Not simply a hired assassin, Villanelle was described as "taking joy in the pain of others" and having "no moral fetters holding her back", having been "raised to kill without guilt or concern, ... love or loyalty".

An innocent exterior hides a cold brutality, and Villanelle—a "living, breathing, shopping psychopath"—"kills with flair".

She is "exceptionally gifted, completely soulless, and odd-duck hilarious ... rude, funny, awful, naughty. She's twisted and conscienceless, but she is also irrepressible.

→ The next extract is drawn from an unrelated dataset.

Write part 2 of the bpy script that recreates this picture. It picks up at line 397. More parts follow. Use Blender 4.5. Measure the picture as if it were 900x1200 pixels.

She's a proper psychopath."

Playing cat-and-mouse games on an intellectual and psychological level, Villanelle is "hyperaware of ... the narrative" surrounding her but then defies it, first leading interactions to make them appear predictable but then upending them.

Despite having deep psychological damage from her past, the "playful" Villanelle not only has a "wicked sense of humor" but, being "just plain bored", craves stimulation and challenge, causing her to take risks while expressing her playfulness in "creative and showy murder".

Though Villanelle's competence is "frightening" and "exaggerated", Jia Tolentino wrote in The New Yorker that she is "essentially a child, petulant and silly and rude", but whose "theatrical instincts flare back to life" in a deadly situation.

Series creator Phoebe Waller-Bridge explained how her crafting of Villanelle's character resulted from continually asking, "What would you do if you weren't afraid?"

Actress Jodie Comer described her character as a free spirit, not self-conscious at all, likening Villanelle during her acts of murder to a cat playing with a mouse before going in for the kill.

Sandra Oh praised Villanelle's vitality and power but described it as a "deeply immature disappointment" when people don't behave the way that you want.